** Start Record excerpts **
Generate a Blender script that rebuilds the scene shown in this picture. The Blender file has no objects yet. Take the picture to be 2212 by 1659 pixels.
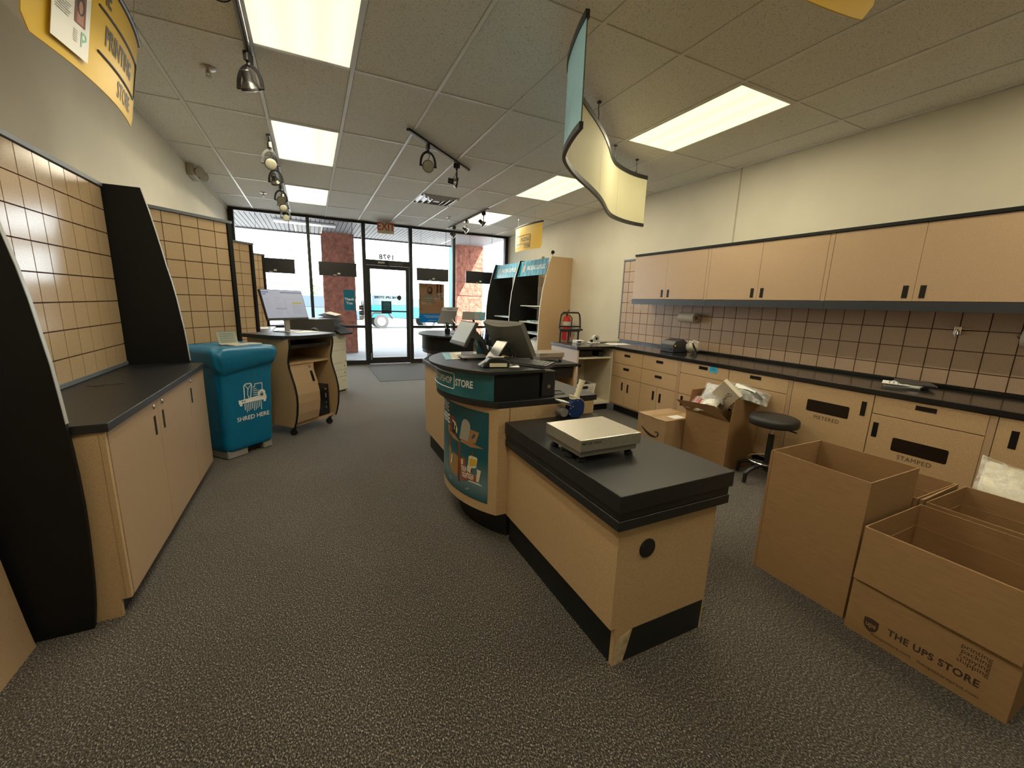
import bpy, bmesh, math, random
from math import sin, cos, pi, radians, sqrt, atan2
from mathutils import Vector, Matrix
random.seed(7)
SC = bpy.context.scene
COL = SC.collection

# ------------------------------------------------------------ camera, world, sun, exposure
cam_data = bpy.data.cameras.new('camera')
cam = bpy.data.objects.new('camera', cam_data)
COL.objects.link(cam)
YAW, PIT, ROL, FPX, CAMZ = 0.457349, -0.197186, 0.0325204, 879.54, 1.445
_f = Vector((sin(YAW)*cos(PIT), cos(YAW)*cos(PIT), sin(PIT)))
_r = Vector((cos(YAW), -sin(YAW), 0)); _u = _r.cross(_f)
_r2 = _r*cos(ROL) + _u*sin(ROL); _u2 = _u*cos(ROL) - _r*sin(ROL)
cam.matrix_world = Matrix(((_r2.x, _u2.x, -_f.x, 0), (_r2.y, _u2.y, -_f.y, 0), (_r2.z, _u2.z, -_f.z, CAMZ), (0, 0, 0, 1)))
cam_data.sensor_width = 36.0
cam_data.sensor_fit = 'HORIZONTAL'
cam_data.lens = FPX/2212*36.0
cam_data.clip_start = 0.02
cam_data.clip_end = 300
SC.camera = cam

SC.view_settings.view_transform = 'Standard'
SC.view_settings.look = 'None'
SC.view_settings.gamma = 1.0
SC.view_settings.use_curve_mapping = False
SC.view_settings.exposure = 0.48

W = bpy.data.worlds.new('world'); SC.world = W
W.use_nodes = True
_bg = W.node_tree.nodes['Background']
_bg.inputs['Color'].default_value = (0.86, 0.94, 1.0, 1)
_bg.inputs['Strength'].default_value = 6.5
SC.cycles.max_bounces = 10
SC.cycles.diffuse_bounces = 6
SC.cycles.glossy_bounces = 4
SC.cycles.transparent_max_bounces = 12
SC.cycles.sample_clamp_indirect = 6.0
SC.cycles.caustics_reflective = False
SC.cycles.caustics_refractive = False

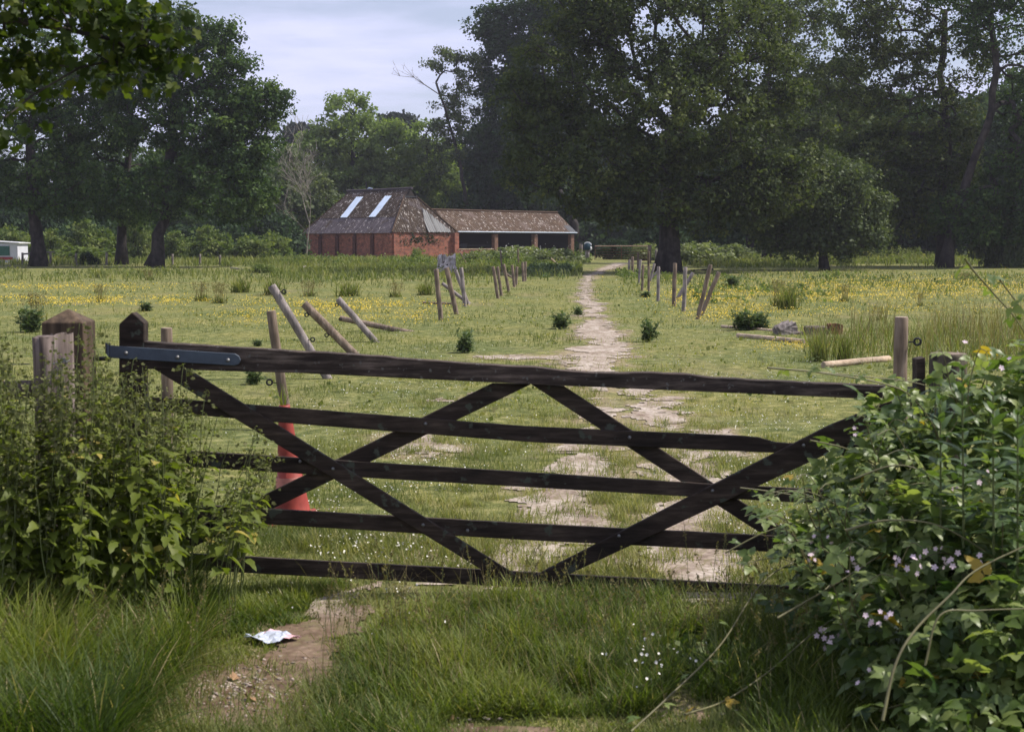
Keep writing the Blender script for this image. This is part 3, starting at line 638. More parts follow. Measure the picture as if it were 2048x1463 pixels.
# wood behind: variants and copies
def copy_tree(o):
    c = o.copy(); COL.objects.link(c)
    for ch in list(o.children):
        d = ch.copy(); COL.objects.link(d); d.parent = c
        for g in list(ch.children):
            h = g.copy(); COL.objects.link(h); h.parent = d
    return c
WL = 'dark leafy tree in the dense wood behind the field'
W1 = tree('wood_tree', WL, 'tree', 190, [(0, 512), (0, 430), (4, 330)], .4, .25, [(0, 330, 0, 75, 55), (-30, 400, 0, 70, 50), (30, 410, 0, 80, 50), (0, 460, 0, 85, 40)], 240, 75, 1.35, .36, M_DARK, group='trees of the dense background wood')
W2 = tree('wood_tree', WL, 'tree', 190, [(0, 512), (0, 430), (-4, 340)], .4, .25, [(0, 350, 0, 60, 70), (20, 420, 0, 80, 50), (-30, 440, 0, 70, 50)], 220, 75, 1.3, .36, M_OAK, group='trees of the dense background wood')
firsts = [W1, W2]
def plant_wood(pxs, D, hs):
    for k, px in enumerate(pxs):
        v = rng.integers(2); Dk = D + rng.uniform(-6, 6)
        o = firsts[v] if firsts[v] is not None else None
        if o is not None: firsts[v] = None
        else: o = copy_tree((W1, W2)[v])
        b = P(px, 500, Dk); o.location = (b.x, Dk, gz(b.x, Dk) - .1); s = hs[k % len(hs)] * rng.uniform(.92, 1.08)
        o.scale = (s * 1.05, s, s); o.rotation_euler[2] = rng.uniform(0, 6.28)
plant_wood(list(range(-260, 560, 75)), 185, [.95, .85, 1.0])
plant_wood(list(range(-240, 560, 90)), 160, [.70, .62])
plant_wood(list(range(560, 960, 62)), 215, [1.05, .95, 1.1])
plant_wood(list(range(960, 1700, 68)), 205, [1.15, 1.25, 1.1])
plant_wood(list(range(1000, 1560, 75)), 184, [.8, .9, .75])
plant_wood(list(range(1560, 2420, 66)), 165, [1.25, 1.35, 1.15])
plant_wood(list(range(1500, 2420, 74)), 135, [.82, .9, .78])
# shrubs: unit domes, copied
def dome(name, mat, ncl=60, per=90, size=.10, rad=.26):
    d = rand_dir(ncl); d[:, 2] = np.abs(d[:, 2]); c = d * rng.uniform(.55, .92, ncl)[:, None]; c *= (1 + .7 * (vn(d[:, 0] * 2 + 9, d[:, 1] * 2 + 9, 4) - .5))[:, None]
    c[:, 2] = c[:, 2] * .95 + .04
    e = empty(name, (0, 0, 0)); leaf_cloud('foliage', c, per, rad, size, mat, e, .9)
    V, lp, st = tubes(np.tile([[0, 0, -.1]], (ncl, 1)), c, np.full(ncl, .02), np.full(ncl, .006), 4); npmesh('stems', V, lp, st, M_BARK, e)
    return e
SH = {}
def shrub(kind, mat, px, D, wpx, hpx, label, group=None, name='shrub', py=None, **kw):
    key = kind + str(rng.integers(2))
    if key not in SH: SH[key] = o = dome(name, mat, **kw)
    else: o = copy_tree(SH[key]); o.name = name
    b = P(px, 500, D); o.location = (b.x, D, gz(b.x, D) - .05); s = D / F
    o.scale = (wpx * .5 * s, max(wpx * .4 * s, 1.0), hpx * s); o.rotation_euler[2] = rng.uniform(-.5, .5)
    tag(o, label, 'shrub', group)
    return o
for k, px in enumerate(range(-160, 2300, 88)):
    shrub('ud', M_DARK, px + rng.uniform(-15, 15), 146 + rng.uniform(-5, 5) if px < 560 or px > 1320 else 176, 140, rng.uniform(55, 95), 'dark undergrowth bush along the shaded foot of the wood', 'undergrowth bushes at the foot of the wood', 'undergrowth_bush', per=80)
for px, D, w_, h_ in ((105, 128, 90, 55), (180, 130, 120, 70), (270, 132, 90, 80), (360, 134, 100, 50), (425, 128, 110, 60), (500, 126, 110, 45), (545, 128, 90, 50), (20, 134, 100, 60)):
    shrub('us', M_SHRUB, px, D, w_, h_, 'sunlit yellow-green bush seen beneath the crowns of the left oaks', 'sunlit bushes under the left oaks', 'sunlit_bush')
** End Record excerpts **
• What you will do: Leave the images out, please, and restate each line word for word.

• Expected answer:
Generate a Blender script that rebuilds the scene shown in this picture. The Blender file has no objects yet. Take the picture to be 2212 by 1659 pixels.
import bpy, bmesh, math, random
from math import sin, cos, pi, radians, sqrt, atan2
from mathutils import Vector, Matrix
random.seed(7)
SC = bpy.context.scene
COL = SC.collection

# ------------------------------------------------------------ camera, world, sun, exposure
cam_data = bpy.data.cameras.new('camera')
cam = bpy.data.objects.new('camera', cam_data)
COL.objects.link(cam)
YAW, PIT, ROL, FPX, CAMZ = 0.457349, -0.197186, 0.0325204, 879.54, 1.445
_f = Vector((sin(YAW)*cos(PIT), cos(YAW)*cos(PIT), sin(PIT)))
_r = Vector((cos(YAW), -sin(YAW), 0)); _u = _r.cross(_f)
_r2 = _r*cos(ROL) + _u*sin(ROL); _u2 = _u*cos(ROL) - _r*sin(ROL)
cam.matrix_world = Matrix(((_r2.x, _u2.x, -_f.x, 0), (_r2.y, _u2.y, -_f.y, 0), (_r2.z, _u2.z, -_f.z, CAMZ), (0, 0, 0, 1)))
cam_data.sensor_width = 36.0
cam_data.sensor_fit = 'HORIZONTAL'
cam_data.lens = FPX/2212*36.0
cam_data.clip_start = 0.02
cam_data.clip_end = 300
SC.camera = cam

SC.view_settings.view_transform = 'Standard'
SC.view_settings.look = 'None'
SC.view_settings.gamma = 1.0
SC.view_settings.use_curve_mapping = False
SC.view_settings.exposure = 0.48

W = bpy.data.worlds.new('world'); SC.world = W
W.use_nodes = True
_bg = W.node_tree.nodes['Background']
_bg.inputs['Color'].default_value = (0.86, 0.94, 1.0, 1)
_bg.inputs['Strength'].default_value = 6.5
SC.cycles.max_bounces = 10
SC.cycles.diffuse_bounces = 6
SC.cycles.glossy_bounces = 4
SC.cycles.transparent_max_bounces = 12
SC.cycles.sample_clamp_indirect = 6.0
SC.cycles.caustics_reflective = False
SC.cycles.caustics_refractive = False

Keep writing the Blender script for this image. This is part 3, starting at line 638. More parts follow. Measure the picture as if it were 2048x1463 pixels.
# wood behind: variants and copies
def copy_tree(o):
    c = o.copy(); COL.objects.link(c)
    for ch in list(o.children):
        d = ch.copy(); COL.objects.link(d); d.parent = c
        for g in list(ch.children):
            h = g.copy(); COL.objects.link(h); h.parent = d
    return c
WL = 'dark leafy tree in the dense wood behind the field'
W1 = tree('wood_tree', WL, 'tree', 190, [(0, 512), (0, 430), (4, 330)], .4, .25, [(0, 330, 0, 75, 55), (-30, 400, 0, 70, 50), (30, 410, 0, 80, 50), (0, 460, 0, 85, 40)], 240, 75, 1.35, .36, M_DARK, group='trees of the dense background wood')
W2 = tree('wood_tree', WL, 'tree', 190, [(0, 512), (0, 430), (-4, 340)], .4, .25, [(0, 350, 0, 60, 70), (20, 420, 0, 80, 50), (-30, 440, 0, 70, 50)], 220, 75, 1.3, .36, M_OAK, group='trees of the dense background wood')
firsts = [W1, W2]
def plant_wood(pxs, D, hs):
    for k, px in enumerate(pxs):
        v = rng.integers(2); Dk = D + rng.uniform(-6, 6)
        o = firsts[v] if firsts[v] is not None else None
        if o is not None: firsts[v] = None
        else: o = copy_tree((W1, W2)[v])
        b = P(px, 500, Dk); o.location = (b.x, Dk, gz(b.x, Dk) - .1); s = hs[k % len(hs)] * rng.uniform(.92, 1.08)
        o.scale = (s * 1.05, s, s); o.rotation_euler[2] = rng.uniform(0, 6.28)
plant_wood(list(range(-260, 560, 75)), 185, [.95, .85, 1.0])
plant_wood(list(range(-240, 560, 90)), 160, [.70, .62])
plant_wood(list(range(560, 960, 62)), 215, [1.05, .95, 1.1])
plant_wood(list(range(960, 1700, 68)), 205, [1.15, 1.25, 1.1])
plant_wood(list(range(1000, 1560, 75)), 184, [.8, .9, .75])
plant_wood(list(range(1560, 2420, 66)), 165, [1.25, 1.35, 1.15])
plant_wood(list(range(1500, 2420, 74)), 135, [.82, .9, .78])
# shrubs: unit domes, copied
def dome(name, mat, ncl=60, per=90, size=.10, rad=.26):
    d = rand_dir(ncl); d[:, 2] = np.abs(d[:, 2]); c = d * rng.uniform(.55, .92, ncl)[:, None]; c *= (1 + .7 * (vn(d[:, 0] * 2 + 9, d[:, 1] * 2 + 9, 4) - .5))[:, None]
    c[:, 2] = c[:, 2] * .95 + .04
    e = empty(name, (0, 0, 0)); leaf_cloud('foliage', c, per, rad, size, mat, e, .9)
    V, lp, st = tubes(np.tile([[0, 0, -.1]], (ncl, 1)), c, np.full(ncl, .02), np.full(ncl, .006), 4); npmesh('stems', V, lp, st, M_BARK, e)
    return e
SH = {}
def shrub(kind, mat, px, D, wpx, hpx, label, group=None, name='shrub', py=None, **kw):
    key = kind + str(rng.integers(2))
    if key not in SH: SH[key] = o = dome(name, mat, **kw)
    else: o = copy_tree(SH[key]); o.name = name
    b = P(px, 500, D); o.location = (b.x, D, gz(b.x, D) - .05); s = D / F
    o.scale = (wpx * .5 * s, max(wpx * .4 * s, 1.0), hpx * s); o.rotation_euler[2] = rng.uniform(-.5, .5)
    tag(o, label, 'shrub', group)
    return o
for k, px in enumerate(range(-160, 2300, 88)):
    shrub('ud', M_DARK, px + rng.uniform(-15, 15), 146 + rng.uniform(-5, 5) if px < 560 or px > 1320 else 176, 140, rng.uniform(55, 95), 'dark undergrowth bush along the shaded foot of the wood', 'undergrowth bushes at the foot of the wood', 'undergrowth_bush', per=80)
for px, D, w_, h_ in ((105, 128, 90, 55), (180, 130, 120, 70), (270, 132, 90, 80), (360, 134, 100, 50), (425, 128, 110, 60), (500, 126, 110, 45), (545, 128, 90, 50), (20, 134, 100, 60)):
    shrub('us', M_SHRUB, px, D, w_, h_, 'sunlit yellow-green bush seen beneath the crowns of the left oaks', 'sunlit bushes under the left oaks', 'sunlit_bush')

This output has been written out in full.